▸ **Exercise aim**
Repeat every line of the listing below exactly, minus the pictures.

_ _ _ _ _

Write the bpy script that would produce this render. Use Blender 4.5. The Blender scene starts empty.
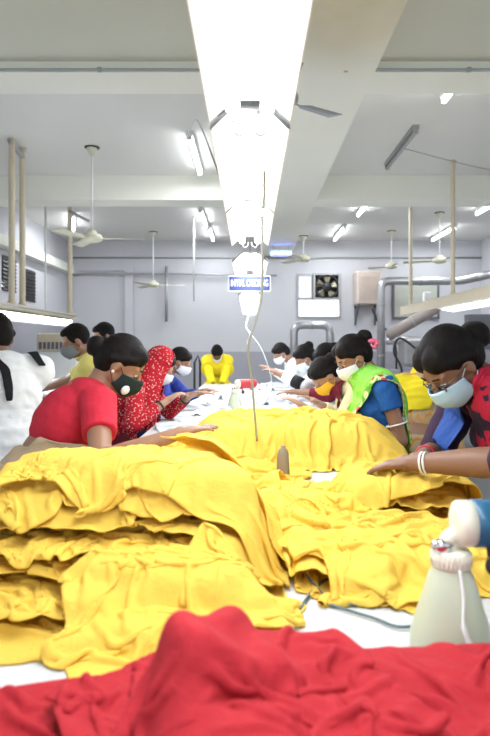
import bpy, bmesh, math, random
import numpy as np
from mathutils import Vector, Matrix, Quaternion, noise
from mathutils.bvhtree import BVHTree

random.seed(7)

C = bpy.context.scene.collection
PI = math.pi
EYE = 1.35
F = 600.0
TT = 0.85          # table top height

def at(px, py, Y):
    """world point seen at photo pixel px,py when it stands Y metres away"""
    return Vector(((px - 250) * Y / F, Y, EYE - (py - 345) * Y / F))

# ------------------------------------------------------------------ materials
def new_mat(name):
    m = bpy.data.materials.new(name); m.use_nodes = True
    nt = m.node_tree; nt.nodes.clear()
    out = nt.nodes.new('ShaderNodeOutputMaterial')
    b = nt.nodes.new('ShaderNodeBsdfPrincipled')
    nt.links.new(b.outputs[0], out.inputs[0])
    return m, nt, b

def mat(name, col, rough=0.6, metal=0.0, noise_amt=0.06, noise_scale=8.0, bump=0.0, bump_scale=60.0,
        emit=None, estr=0.0, trans=0.0, sheen=0.0, spec=0.5, alpha=None, sss=0.0):
    m, nt, b = new_mat(name)
    N = nt.nodes; L = nt.links
    tc = N.new('ShaderNodeTexCoord')
    nz = N.new('ShaderNodeTexNoise'); nz.inputs['Scale'].default_value = noise_scale; nz.inputs['Detail'].default_value = 3
    L.new(tc.outputs['Object'], nz.inputs['Vector'])
    mx = N.new('ShaderNodeMix'); mx.data_type = 'RGBA'
    c = np.array(col[:3])
    mx.inputs[6].default_value = (*np.clip(c * (1 - noise_amt), 0, 1), 1)
    mx.inputs[7].default_value = (*np.clip(c * (1 + noise_amt), 0, 1), 1)
    L.new(nz.outputs[0], mx.inputs[0]); L.new(mx.outputs[2], b.inputs['Base Color'])
    b.inputs['Roughness'].default_value = rough; b.inputs['Metallic'].default_value = metal
    b.inputs['Specular IOR Level'].default_value = spec
    if sheen: b.inputs['Sheen Weight'].default_value = sheen
    if trans: b.inputs['Transmission Weight'].default_value = trans
    if sss:
        b.inputs['Subsurface Weight'].default_value = sss; b.inputs['Subsurface Scale'].default_value = 0.02
    if emit:
        b.inputs['Emission Color'].default_value = (*emit, 1); b.inputs['Emission Strength'].default_value = estr
    if bump:
        n2 = N.new('ShaderNodeTexNoise'); n2.inputs['Scale'].default_value = bump_scale; n2.inputs['Detail'].default_value = 4
        L.new(tc.outputs['Object'], n2.inputs['Vector'])
        bp = N.new('ShaderNodeBump'); bp.inputs['Strength'].default_value = bump; bp.inputs['Distance'].default_value = 0.01
        L.new(n2.outputs[0], bp.inputs['Height']); L.new(bp.outputs[0], b.inputs['Normal'])
    return m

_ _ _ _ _

▸ **Worked solution**
Write the bpy script that would produce this render. Use Blender 4.5. The Blender scene starts empty.
import bpy, bmesh, math, random
import numpy as np
from mathutils import Vector, Matrix, Quaternion, noise
from mathutils.bvhtree import BVHTree

random.seed(7)

C = bpy.context.scene.collection
PI = math.pi
EYE = 1.35
F = 600.0
TT = 0.85          # table top height

def at(px, py, Y):
    """world point seen at photo pixel px,py when it stands Y metres away"""
    return Vector(((px - 250) * Y / F, Y, EYE - (py - 345) * Y / F))

# ------------------------------------------------------------------ materials
def new_mat(name):
    m = bpy.data.materials.new(name); m.use_nodes = True
    nt = m.node_tree; nt.nodes.clear()
    out = nt.nodes.new('ShaderNodeOutputMaterial')
    b = nt.nodes.new('ShaderNodeBsdfPrincipled')
    nt.links.new(b.outputs[0], out.inputs[0])
    return m, nt, b

def mat(name, col, rough=0.6, metal=0.0, noise_amt=0.06, noise_scale=8.0, bump=0.0, bump_scale=60.0,
        emit=None, estr=0.0, trans=0.0, sheen=0.0, spec=0.5, alpha=None, sss=0.0):
    m, nt, b = new_mat(name)
    N = nt.nodes; L = nt.links
    tc = N.new('ShaderNodeTexCoord')
    nz = N.new('ShaderNodeTexNoise'); nz.inputs['Scale'].default_value = noise_scale; nz.inputs['Detail'].default_value = 3
    L.new(tc.outputs['Object'], nz.inputs['Vector'])
    mx = N.new('ShaderNodeMix'); mx.data_type = 'RGBA'
    c = np.array(col[:3])
    mx.inputs[6].default_value = (*np.clip(c * (1 - noise_amt), 0, 1), 1)
    mx.inputs[7].default_value = (*np.clip(c * (1 + noise_amt), 0, 1), 1)
    L.new(nz.outputs[0], mx.inputs[0]); L.new(mx.outputs[2], b.inputs['Base Color'])
    b.inputs['Roughness'].default_value = rough; b.inputs['Metallic'].default_value = metal
    b.inputs['Specular IOR Level'].default_value = spec
    if sheen: b.inputs['Sheen Weight'].default_value = sheen
    if trans: b.inputs['Transmission Weight'].default_value = trans
    if sss:
        b.inputs['Subsurface Weight'].default_value = sss; b.inputs['Subsurface Scale'].default_value = 0.02
    if emit:
        b.inputs['Emission Color'].default_value = (*emit, 1); b.inputs['Emission Strength'].default_value = estr
    if bump:
        n2 = N.new('ShaderNodeTexNoise'); n2.inputs['Scale'].default_value = bump_scale; n2.inputs['Detail'].default_value = 4
        L.new(tc.outputs['Object'], n2.inputs['Vector'])
        bp = N.new('ShaderNodeBump'); bp.inputs['Strength'].default_value = bump; bp.inputs['Distance'].default_value = 0.01
        L.new(n2.outputs[0], bp.inputs['Height']); L.new(bp.outputs[0], b.inputs['Normal'])
    return m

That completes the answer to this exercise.